Kashf Foundation Wins 7th European Microfinance Award

Jury recognises work on access to education

The Kashf Foundation, a Pakistani NGO providing microcredit, micro-savings, business development services and social advocacy interventions, received the 7th European Microfinance Award of €100,000 by the Luxembourg Ministry of Foreign and European Affairs at an award ceremony held at the European Investment Bank last week.

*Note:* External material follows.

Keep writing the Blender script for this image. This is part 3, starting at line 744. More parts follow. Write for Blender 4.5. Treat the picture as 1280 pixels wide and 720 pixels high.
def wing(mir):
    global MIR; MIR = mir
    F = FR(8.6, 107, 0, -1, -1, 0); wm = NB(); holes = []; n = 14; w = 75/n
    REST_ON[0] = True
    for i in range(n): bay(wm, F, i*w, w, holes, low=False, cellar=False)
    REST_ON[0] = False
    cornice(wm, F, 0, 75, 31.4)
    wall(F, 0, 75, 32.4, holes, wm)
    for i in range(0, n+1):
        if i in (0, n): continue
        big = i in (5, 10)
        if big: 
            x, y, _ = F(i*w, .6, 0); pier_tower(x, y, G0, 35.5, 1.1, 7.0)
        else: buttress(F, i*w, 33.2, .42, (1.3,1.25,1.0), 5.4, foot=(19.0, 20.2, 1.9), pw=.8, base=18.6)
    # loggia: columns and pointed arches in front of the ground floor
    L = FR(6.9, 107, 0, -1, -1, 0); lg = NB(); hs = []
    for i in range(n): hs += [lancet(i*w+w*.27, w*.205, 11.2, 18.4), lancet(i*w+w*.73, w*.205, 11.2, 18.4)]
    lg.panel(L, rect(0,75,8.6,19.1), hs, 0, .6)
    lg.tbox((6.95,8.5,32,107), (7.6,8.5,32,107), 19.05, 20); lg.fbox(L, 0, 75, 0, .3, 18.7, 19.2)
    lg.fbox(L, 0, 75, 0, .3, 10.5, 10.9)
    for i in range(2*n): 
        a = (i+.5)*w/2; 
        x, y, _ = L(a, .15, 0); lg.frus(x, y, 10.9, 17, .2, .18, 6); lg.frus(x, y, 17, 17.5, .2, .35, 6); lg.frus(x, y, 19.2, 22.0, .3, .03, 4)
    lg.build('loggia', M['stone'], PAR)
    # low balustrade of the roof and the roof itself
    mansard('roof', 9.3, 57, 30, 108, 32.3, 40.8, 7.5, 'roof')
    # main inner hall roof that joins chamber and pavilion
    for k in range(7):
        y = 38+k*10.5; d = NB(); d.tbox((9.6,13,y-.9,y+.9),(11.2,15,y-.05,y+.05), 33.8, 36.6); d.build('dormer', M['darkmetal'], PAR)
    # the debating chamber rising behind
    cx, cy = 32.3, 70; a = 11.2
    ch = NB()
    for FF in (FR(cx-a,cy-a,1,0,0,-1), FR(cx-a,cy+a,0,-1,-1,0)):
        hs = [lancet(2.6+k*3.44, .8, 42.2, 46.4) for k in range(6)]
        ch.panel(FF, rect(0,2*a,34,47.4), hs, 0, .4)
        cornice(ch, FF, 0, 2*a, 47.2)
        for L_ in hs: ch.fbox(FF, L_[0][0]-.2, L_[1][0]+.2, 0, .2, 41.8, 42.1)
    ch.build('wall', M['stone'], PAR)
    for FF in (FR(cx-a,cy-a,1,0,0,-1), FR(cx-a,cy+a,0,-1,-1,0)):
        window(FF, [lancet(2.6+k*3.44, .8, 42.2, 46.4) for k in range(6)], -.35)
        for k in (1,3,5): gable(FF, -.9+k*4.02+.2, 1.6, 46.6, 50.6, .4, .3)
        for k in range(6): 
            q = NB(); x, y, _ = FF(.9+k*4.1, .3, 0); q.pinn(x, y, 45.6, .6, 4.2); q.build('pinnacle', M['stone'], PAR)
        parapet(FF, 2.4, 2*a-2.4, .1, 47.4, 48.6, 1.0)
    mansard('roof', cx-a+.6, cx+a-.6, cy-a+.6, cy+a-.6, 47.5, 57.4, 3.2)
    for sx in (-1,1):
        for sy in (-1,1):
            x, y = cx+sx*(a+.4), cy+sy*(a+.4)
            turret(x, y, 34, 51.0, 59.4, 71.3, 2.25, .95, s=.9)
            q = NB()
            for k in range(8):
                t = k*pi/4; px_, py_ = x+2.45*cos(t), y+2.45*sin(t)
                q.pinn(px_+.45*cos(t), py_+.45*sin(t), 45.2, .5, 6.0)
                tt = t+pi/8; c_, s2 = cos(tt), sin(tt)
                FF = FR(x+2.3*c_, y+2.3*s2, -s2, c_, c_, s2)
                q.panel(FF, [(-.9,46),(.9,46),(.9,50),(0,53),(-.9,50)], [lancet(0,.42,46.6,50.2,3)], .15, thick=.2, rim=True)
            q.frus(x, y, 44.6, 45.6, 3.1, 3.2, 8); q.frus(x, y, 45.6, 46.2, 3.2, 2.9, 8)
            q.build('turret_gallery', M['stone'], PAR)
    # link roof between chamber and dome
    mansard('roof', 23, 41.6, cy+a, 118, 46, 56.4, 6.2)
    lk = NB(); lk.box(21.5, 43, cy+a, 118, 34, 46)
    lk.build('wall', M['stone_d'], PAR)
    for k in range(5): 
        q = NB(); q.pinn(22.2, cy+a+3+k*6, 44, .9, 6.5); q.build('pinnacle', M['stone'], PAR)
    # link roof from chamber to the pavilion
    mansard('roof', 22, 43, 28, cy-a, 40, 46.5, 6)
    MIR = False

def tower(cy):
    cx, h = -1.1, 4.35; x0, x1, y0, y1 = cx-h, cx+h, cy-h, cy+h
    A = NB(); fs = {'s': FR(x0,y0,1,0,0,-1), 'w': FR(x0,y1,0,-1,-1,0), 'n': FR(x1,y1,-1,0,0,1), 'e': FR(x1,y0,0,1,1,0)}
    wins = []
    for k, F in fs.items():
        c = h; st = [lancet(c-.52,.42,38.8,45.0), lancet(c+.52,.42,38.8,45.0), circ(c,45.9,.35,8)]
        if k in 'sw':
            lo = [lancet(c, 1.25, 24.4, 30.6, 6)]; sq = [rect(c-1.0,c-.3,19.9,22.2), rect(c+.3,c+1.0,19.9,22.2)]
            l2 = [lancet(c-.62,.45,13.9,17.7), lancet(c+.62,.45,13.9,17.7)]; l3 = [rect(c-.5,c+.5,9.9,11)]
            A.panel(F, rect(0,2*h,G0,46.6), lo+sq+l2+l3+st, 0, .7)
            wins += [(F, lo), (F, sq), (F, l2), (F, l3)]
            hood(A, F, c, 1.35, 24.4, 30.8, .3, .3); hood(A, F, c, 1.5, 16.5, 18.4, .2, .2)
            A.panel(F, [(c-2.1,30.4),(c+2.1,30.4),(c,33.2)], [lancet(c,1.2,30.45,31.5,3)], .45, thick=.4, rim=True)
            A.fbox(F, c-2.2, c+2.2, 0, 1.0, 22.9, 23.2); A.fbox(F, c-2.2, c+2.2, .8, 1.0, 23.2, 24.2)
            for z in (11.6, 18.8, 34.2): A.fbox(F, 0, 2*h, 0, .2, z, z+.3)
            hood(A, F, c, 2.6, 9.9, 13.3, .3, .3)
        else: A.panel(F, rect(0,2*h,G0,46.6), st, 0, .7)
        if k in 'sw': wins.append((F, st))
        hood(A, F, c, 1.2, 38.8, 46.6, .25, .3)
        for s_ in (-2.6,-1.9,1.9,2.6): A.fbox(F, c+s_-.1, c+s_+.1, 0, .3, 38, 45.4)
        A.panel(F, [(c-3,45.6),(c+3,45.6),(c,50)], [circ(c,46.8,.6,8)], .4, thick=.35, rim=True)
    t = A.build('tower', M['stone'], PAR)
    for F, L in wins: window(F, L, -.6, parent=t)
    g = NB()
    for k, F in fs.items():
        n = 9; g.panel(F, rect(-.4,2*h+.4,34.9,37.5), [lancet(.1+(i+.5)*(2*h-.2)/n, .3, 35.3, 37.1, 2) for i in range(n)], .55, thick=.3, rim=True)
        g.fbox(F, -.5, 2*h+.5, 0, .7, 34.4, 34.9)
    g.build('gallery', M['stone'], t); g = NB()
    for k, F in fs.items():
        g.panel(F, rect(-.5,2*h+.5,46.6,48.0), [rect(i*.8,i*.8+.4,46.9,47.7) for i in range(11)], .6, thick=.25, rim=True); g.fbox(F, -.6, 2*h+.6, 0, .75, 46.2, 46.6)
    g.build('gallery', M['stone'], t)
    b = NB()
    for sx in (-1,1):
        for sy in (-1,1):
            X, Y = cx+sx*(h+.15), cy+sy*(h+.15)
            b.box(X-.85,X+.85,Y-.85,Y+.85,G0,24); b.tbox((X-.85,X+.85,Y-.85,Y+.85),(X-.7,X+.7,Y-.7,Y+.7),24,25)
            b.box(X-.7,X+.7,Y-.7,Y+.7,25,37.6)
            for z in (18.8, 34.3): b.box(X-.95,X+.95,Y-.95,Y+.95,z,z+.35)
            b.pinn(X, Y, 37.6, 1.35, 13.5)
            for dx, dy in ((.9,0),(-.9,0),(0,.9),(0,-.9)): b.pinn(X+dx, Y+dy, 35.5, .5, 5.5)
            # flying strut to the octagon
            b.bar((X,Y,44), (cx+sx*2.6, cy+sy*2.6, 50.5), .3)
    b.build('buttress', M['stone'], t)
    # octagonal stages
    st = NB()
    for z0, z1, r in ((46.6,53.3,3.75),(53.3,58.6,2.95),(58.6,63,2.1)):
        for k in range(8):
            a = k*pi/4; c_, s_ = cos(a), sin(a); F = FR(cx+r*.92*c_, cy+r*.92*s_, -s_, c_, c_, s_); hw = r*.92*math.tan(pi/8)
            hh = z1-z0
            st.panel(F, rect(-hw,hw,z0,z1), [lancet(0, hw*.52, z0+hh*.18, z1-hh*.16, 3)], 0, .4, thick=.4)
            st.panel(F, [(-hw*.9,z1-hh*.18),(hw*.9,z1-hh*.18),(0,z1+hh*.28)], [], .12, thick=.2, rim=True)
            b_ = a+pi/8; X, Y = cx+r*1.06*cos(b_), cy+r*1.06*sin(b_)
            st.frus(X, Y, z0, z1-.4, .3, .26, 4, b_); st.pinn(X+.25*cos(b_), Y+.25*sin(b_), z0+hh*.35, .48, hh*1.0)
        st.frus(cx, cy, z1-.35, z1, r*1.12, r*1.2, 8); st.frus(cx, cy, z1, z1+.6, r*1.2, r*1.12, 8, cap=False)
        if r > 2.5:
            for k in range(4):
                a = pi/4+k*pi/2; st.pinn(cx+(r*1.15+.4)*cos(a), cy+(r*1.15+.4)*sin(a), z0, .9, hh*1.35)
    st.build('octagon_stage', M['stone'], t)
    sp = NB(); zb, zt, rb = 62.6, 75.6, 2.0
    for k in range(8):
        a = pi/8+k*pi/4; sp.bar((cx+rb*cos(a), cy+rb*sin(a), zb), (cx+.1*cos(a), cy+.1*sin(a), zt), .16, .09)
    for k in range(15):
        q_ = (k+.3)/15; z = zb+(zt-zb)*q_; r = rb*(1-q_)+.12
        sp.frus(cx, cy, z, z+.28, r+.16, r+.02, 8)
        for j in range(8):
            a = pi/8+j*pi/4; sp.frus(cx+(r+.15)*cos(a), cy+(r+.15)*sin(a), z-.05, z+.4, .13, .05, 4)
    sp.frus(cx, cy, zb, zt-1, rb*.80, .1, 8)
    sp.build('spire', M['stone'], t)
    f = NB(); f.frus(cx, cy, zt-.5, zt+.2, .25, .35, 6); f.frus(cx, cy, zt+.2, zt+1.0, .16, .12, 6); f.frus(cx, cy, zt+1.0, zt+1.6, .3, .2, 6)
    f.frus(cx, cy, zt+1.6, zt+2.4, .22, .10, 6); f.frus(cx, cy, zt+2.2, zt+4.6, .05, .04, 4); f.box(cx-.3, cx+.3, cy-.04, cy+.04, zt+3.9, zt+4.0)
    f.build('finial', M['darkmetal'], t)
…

Out of 30 applicants for the prize, the Foundation’s work on credit facilities to low-cost private schools alongside capacity building and training for teachers and school owners, was recognized as outstanding for enabling access to education. Her Royal Highness the Grand Duchess of Luxembourg, who is the President of the High Jury, presented the award. She said: “Microfinance has always and remains one of my priorities. It breaks the vicious cycle of poverty and helps restore people’s dignity, because as well as receiving a loan they are also being given, and more importantly, the trust and backing of that financial institution.”
The Education Finance Programme of the Kashf Foundation counted 727 school clients and 850 school loans by the end of 2015. It had also successfully reached out to more than 150,000 students, out of whom 75% are female students. Twenty-five million children are out of school in Pakistan, and 30 percent of children are married before the age of 15.Receiving the prize, Roshaneh Zafar, Founder and Managing Director of the Kashf Foundation, said that education is a “huge equalizer” and pointed to the role of women as “economic agents” finding their voice in the family when they earn money, and sending their children 4-5 times more likely to school than men. “One of the things we do is to promote women’s entrepreneurship across low- income communities, giving women an economic voice. It’s not just about telling them what their rights are, but it is also to enable them practically to change the economic dimensions at home. Our researchers have found that when women are earning money, the number of domestic fights goes down. According to reports, 80% of domestic issues occur because of lack of money. The correlation we see in our context is that when you are empowering a woman, you are not only empowering her, but you are empowering the whole family,” she said. The European Microfinance Award is seeking to nurture innovative microfinance initiatives and is organized by the Luxembourg Ministry of Foreign and European Affairs, the European Microfinance Platform and the Inclusive Finance Network Luxembourg. It is supported by the European Investment Bank.